When Barack Obama says that the health care debate isn’t about him, he’s also cleverly letting the Blue Dogs — who might join up with the GOP to "break" him — know that there’s a cost to them of a Democratic Presidency broken on the shoals of health care reform: their seats, and maybe even their House majority in 2010.

Whose Waterloo will that be, then?

Obama’s not up for election in 2010, but the entire House is, and Democrats in the most conservative districts will pay the price at the polls of another Democratic president who fails to deliver on health care.  It’s the memory of the 1994 debacle that the Blue Dogs and Senate ConservaDems need to keep in mind.  Obama has time to come back by 2012; voters will look to punish someone, and quickly, if the three-quarters of us who want a robust public option don’t get one.

Asked if the Democrats appropriately fear their own president, Ron Brownstein (with Andrea Mitchell, via Digby) pointed out that any rational politician first of all fears her own extinction:

I don’t know if Obama is feared, but I think the period in the wilderness is feared. And what Obama has increasingly argued in private to democrats is that the lesson of Bill Clinton’s first two years is that no matter how fast you row or no matter hard you try to separate yourself from me, if I fail you will be the ones to pay the cost in these 2010 elections.

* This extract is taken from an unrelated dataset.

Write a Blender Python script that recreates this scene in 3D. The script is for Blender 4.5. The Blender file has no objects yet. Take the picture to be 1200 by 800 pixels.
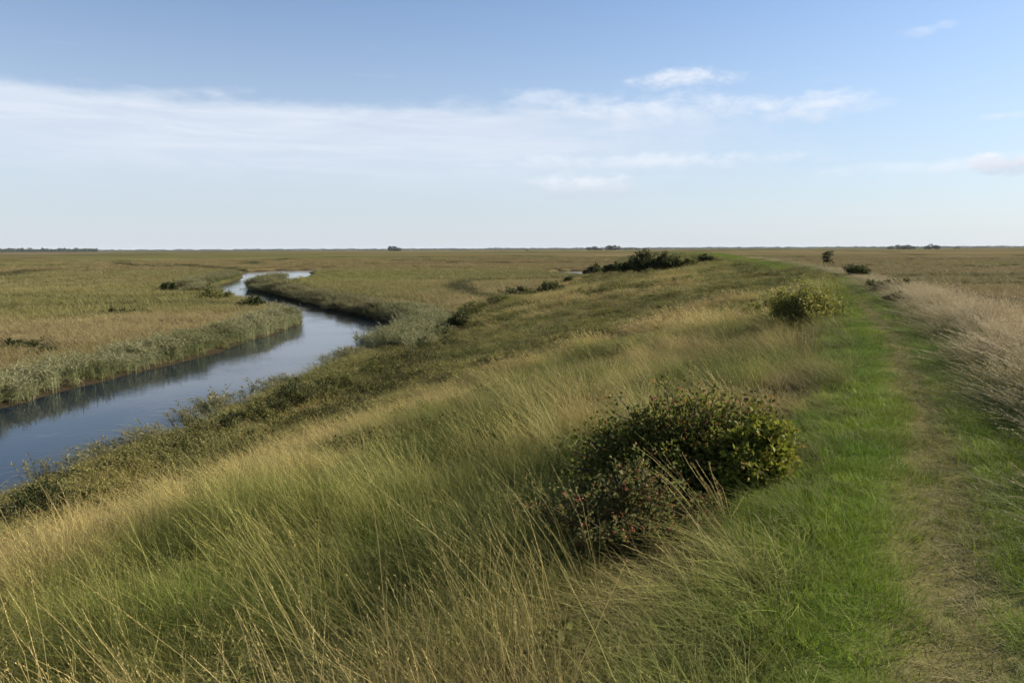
import bpy, math, random
import numpy as np
from mathutils import Matrix, Vector

scene = bpy.context.scene
rng = np.random.default_rng(11)
R = math.radians

# ------------------------------------------------------------------ camera
PITCH, ROLL, FPX = R(6.86), R(0.24), 900.0
CAM = Vector((0.0, 0.0, 6.0))
cam_data = bpy.data.cameras.new("camera")
cam = bpy.data.objects.new("camera", cam_data)
scene.collection.objects.link(cam)
cam_data.sensor_width = 36.0
cam_data.lens = 36.0 * FPX / 1200.0
cam_data.clip_start = 0.05
cam_data.clip_end = 40000.0
CAM_ROT = Matrix.Rotation(R(90) - PITCH, 4, 'X') @ Matrix.Rotation(-ROLL, 4, 'Z')
cam.matrix_world = Matrix.Translation(CAM) @ CAM_ROT
scene.camera = cam

# ------------------------------------------------------------------ light
SUN_AZ, SUN_EL = R(72), R(26)          # clockwise from +Y, above the horizon
SKY_STRENGTH, SUN_STRENGTH = 0.054, 5.0
scene.view_settings.view_transform = 'Standard'
scene.view_settings.look = 'None'
scene.view_settings.exposure = 0.98
scene.view_settings.gamma = 1.0
scene.view_settings.use_curve_mapping = False
scene.cycles.max_bounces = 5
scene.cycles.diffuse_bounces = 3
scene.cycles.glossy_bounces = 2
scene.cycles.transmission_bounces = 3
scene.cycles.caustics_reflective = False
scene.cycles.caustics_refractive = False
scene.cycles.adaptive_threshold = 0.025

sun_data = bpy.data.lights.new("sun", 'SUN')
sun_data.energy = SUN_STRENGTH
sun_data.angle = R(0.55)
sun_data.color = (1.0, 0.92, 0.78)
sun = bpy.data.objects.new("sun", sun_data)
scene.collection.objects.link(sun)
sun_dir = Vector((math.sin(SUN_AZ) * math.cos(SUN_EL), math.cos(SUN_AZ) * math.cos(SUN_EL), math.sin(SUN_EL)))
sun.rotation_euler = sun_dir.to_track_quat('Z', 'Y').to_euler()
sun.location = (30, 10, 40)


class NT:
    """small helper that writes node trees as expressions"""
    def __init__(self, tree):
        self.t = tree
        self.n = tree.nodes
        self.l = tree.links

    def node(self, kind, **props):
        nd = self.n.new(kind)
        for k, v in props.items():
            setattr(nd, k, v)
        return nd

    def put(self, sock, v):
        if isinstance(v, bpy.types.NodeSocket):
            self.l.new(v, sock)
        elif v is not None:
            sock.default_value = v

    def m(self, op, a, b=None, c=None, clamp=False):
        nd = self.node('ShaderNodeMath', operation=op, use_clamp=clamp)
        self.put(nd.inputs[0], a)
        self.put(nd.inputs[1], b)
        self.put(nd.inputs[2], c)
        return nd.outputs[0]

    def sstep(self, lo, hi, v):
        nd = self.node('ShaderNodeMapRange', interpolation_type='SMOOTHSTEP')
        self.put(nd.inputs['Value'], v)
        self.put(nd.inputs['From Min'], lo)
        self.put(nd.inputs['From Max'], hi)
        return nd.outputs['Result']

    def mix(self, f, a, b, mode='MIX'):
        nd = self.node('ShaderNodeMix', data_type='RGBA', blend_type=mode)
        nd.clamp_factor = True
        self.put(nd.inputs[0], f)
        for s, v in ((nd.inputs[6], a), (nd.inputs[7], b)):
            self.put(s, v if isinstance(v, bpy.types.NodeSocket) else (tuple(v) + (1.0,))[:4])
        return nd.outputs[2]

    def xyz(self, x, y, z):
        nd = self.node('ShaderNodeCombineXYZ')
        for s, v in zip(nd.inputs, (x, y, z)):
            self.put(s, v)
        return nd.outputs[0]

    def noise(self, vec, scale, detail=3.0, rough=0.55, dist=0.0):
        nd = self.node('ShaderNodeTexNoise')
        self.put(nd.inputs['Vector'], vec)
        nd.inputs['Scale'].default_value = scale
        nd.inputs['Detail'].default_value = detail
        nd.inputs['Roughness'].default_value = rough
        nd.inputs['Distortion'].default_value = dist
        return nd.outputs['Fac']


# ------------------------------------------------------------------ sky
def pixel_ray(px, py):
    d = CAM_ROT.to_3x3() @ Vector(((px - 600.0) / FPX, -(py - 400.0) / FPX, -1.0))
    return d.normalized()


def az_el(px, py):
    d = pixel_ray(px, py)
    return math.degrees(math.atan2(d.x, d.y)), math.degrees(math.asin(d.z))


def build_sky():
    w = bpy.data.worlds.new("World")
    scene.world = w
    w.use_nodes = True
    k = NT(w.node_tree)
    k.n.clear()
    sky = k.node('ShaderNodeTexSky', sky_type='NISHITA')
    sky.sun_disc = False
    sky.sun_elevation = SUN_EL
    sky.sun_rotation = SUN_AZ
    sky.altitude = 0.0
    sky.air_density = 1.0
    sky.dust_density = 0.5
    sky.ozone_density = 2.2
    tc = k.node('ShaderNodeTexCoord')
    sep = k.node('ShaderNodeSeparateXYZ')
    k.l.new(tc.outputs['Generated'], sep.inputs[0])
    x, y, z = sep.outputs
    D = 180.0 / math.pi
    az = k.m('MULTIPLY', k.m('ARCTAN2', x, y), D)
    el = k.m('MULTIPLY', k.m('ARCSINE', z), D)
    # soft pale air low over the land
    low = k.m('ADD', 0.10, k.m('MULTIPLY', 0.90, k.m('POWER', k.m('SUBTRACT', 1.0, k.m('DIVIDE', el, 22.0, clamp=True), clamp=True), 1.6)))
    clear = k.mix(1.0, sky.outputs[0], SKY_TINT, 'MULTIPLY')
    base = k.mix(k.m('MULTIPLY', low, 0.85), clear, HAZE_SKY)
    # high thin sheet of cloud
    vec = k.xyz(k.m('MULTIPLY', az, 0.045), k.m('MULTIPLY', el, 0.35), 0.0)
    n1 = k.noise(vec, 1.0, 5.0, 0.6, 0.6)
    vec2 = k.xyz(k.m('MULTIPLY', az, 0.10), k.m('MULTIPLY', el, 0.9), 3.7)
    n2 = k.noise(vec2, 1.0, 6.0, 0.62, 0.4)
    n3 = k.noise(k.xyz(k.m('MULTIPLY', az, 0.3), k.m('MULTIPLY', el, 0.8), 9.0), 1.0, 6.0, 0.6, 0.2)
    edge = k.m('ADD', 10.7, k.m('ADD', k.m('MULTIPLY', k.m('SUBTRACT', n3, 0.5), 2.0), k.m('MULTIPLY', k.m('SUBTRACT', n1, 0.5), 2.0)))
    top = k.sstep(edge, k.m('SUBTRACT', edge, 1.5), el)
    bot = k.sstep(2.0, 8.0, el)
    side = k.sstep(26.0, -3.0, k.m('ADD', az, k.m('MULTIPLY', k.m('SUBTRACT', n3, 0.5), 18.0)))
    gaps = k.m('ADD', 0.58, k.m('MULTIPLY', k.sstep(0.30, 0.66, n2), 0.36))
    sheet = k.m('MULTIPLY', k.m('MULTIPLY', top, bot), k.m('MULTIPLY', side, gaps))
    # fine scattered streaks anywhere higher up
    streak = k.m('MULTIPLY', k.sstep(0.60, 0.80, n2), k.m('MULTIPLY', k.sstep(16.0, 12.0, el), 0.22))
    streak = k.m('MULTIPLY', streak, k.sstep(3.0, 6.0, el))
    col = k.mix(k.m('MULTIPLY', sheet, 0.97), base, CLOUD_SHEET)
    col = k.mix(streak, col, CLOUD_SHEET)
    # a few separate clouds, each an uneven flat-based bank
    for (px, py, w_, h_, amt, seed, grey) in CLOUDS:
        a0, e0 = az_el(px, py)
        wa, he = w_ / FPX * D, h_ / FPX * D
        nz = k.noise(k.xyz(k.m('MULTIPLY', az, 0.40), k.m('MULTIPLY', el, 0.85), seed), 1.0, 7.0, 0.62, 0.25)
        da = k.m('DIVIDE', k.m('SUBTRACT', az, a0), wa)
        de = k.m('DIVIDE', k.m('SUBTRACT', el, e0), he)
        r2 = k.m('ADD', k.m('MULTIPLY', da, da), k.m('MULTIPLY', de, de))
        body = k.m('SUBTRACT', 1.0, k.m('MULTIPLY', r2, 0.85))
        body = k.m('ADD', body, k.m('MULTIPLY', k.m('SUBTRACT', nz, 0.5), 3.4))
        mask = k.m('MULTIPLY', k.sstep(0.10, 1.55, body), k.m('MULTIPLY', k.sstep(2.6, 0.6, r2), amt), clamp=True)
        shade = k.sstep(-0.9, 0.9 if grey is GREY else 0.35, de)
        ccol = k.mix(shade, grey, CLOUD_WHITE)
        col = k.mix(mask, col, ccol)
    bg = k.node('ShaderNodeBackground')
    k.l.new(col, bg.inputs['Color'])
    bg.inputs['Strength'].default_value = SKY_STRENGTH
    out = k.node('ShaderNodeOutputWorld')
    k.l.new(bg.outputs[0], out.inputs['Surface'])


SKY_TINT = (1.02, 1.20, 1.42)
HAZE_SKY = (6.6, 7.1, 7.85)
CLOUD_SHEET = (7.3, 7.9, 8.9)
CLOUD_WHITE = (8.6, 9.0, 9.7)
GREY = (5.9, 6.5, 7.4)
CLOUDS = [  # px, py, half width, half height, density, seed, underside
    (806, 91, 80, 13, 0.85, 1.3, CLOUD_SHEET), (770, 130, 120, 22, 0.62, 7.1, CLOUD_SHEET),
    (950, 124, 85, 18, 0.70, 4.9, CLOUD_SHEET), (690, 219, 70, 17, 1.0, 2.2, GREY),
    (1184, 189, 40, 13, 1.7, 8.7, GREY), (1090, 197, 120, 9, 0.50, 5.5, CLOUD_SHEET),
    (1078, 38, 22, 6, 0.30, 6.1, CLOUD_SHEET), (1108, 29, 14, 5, 0.28, 3.3, CLOUD_SHEET),
    (1185, 135, 34, 5, 0.55, 9.9, CLOUD_SHEET), (760, 190, 210, 12, 0.60, 12.5, CLOUD_SHEET),
    (650, 118, 90, 14, 0.45, 15.5, CLOUD_SHEET),
]
build_sky()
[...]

And I think that argument does have some sway.

The Blue Dogs must realize that a broken Obama presidency, in which the American people feel justly betrayed by the Democrats, will first of all wash over them. It’s they, who serve in districts most vulnerable to GOP challenge, who will feel the voters’ wrath next year. Should the GOP be triumphant in its dual victories over Obama’s twin domestic priorities — health care and climate change — it won’t be the Democrats in safe, double-digit registration-advantage districts who’ll find themselves out of work.

It’s the Blue Dogs.

So the politics of health care are clear: help the GOP break this president, and suffer in 2010. Or help this president keep his promises, let Americans have the robust public option they know covers everyone and saves money too, and keep your seat in 2010.

Unless the Blue Dogs believe that they will be invulnerable to GOP challenge next year because they crossed the aisle? Surely they can’t be so naive to think that the most conservative Democrats will be exempt should the wave go against Obama next year?

The GOP will go for the easy pickings in 2010; the easy pickings are the Blue Dogs.  They have the most to gain if Obama keeps his promise to the American people on health care — and the most to lose if the GOP stops him.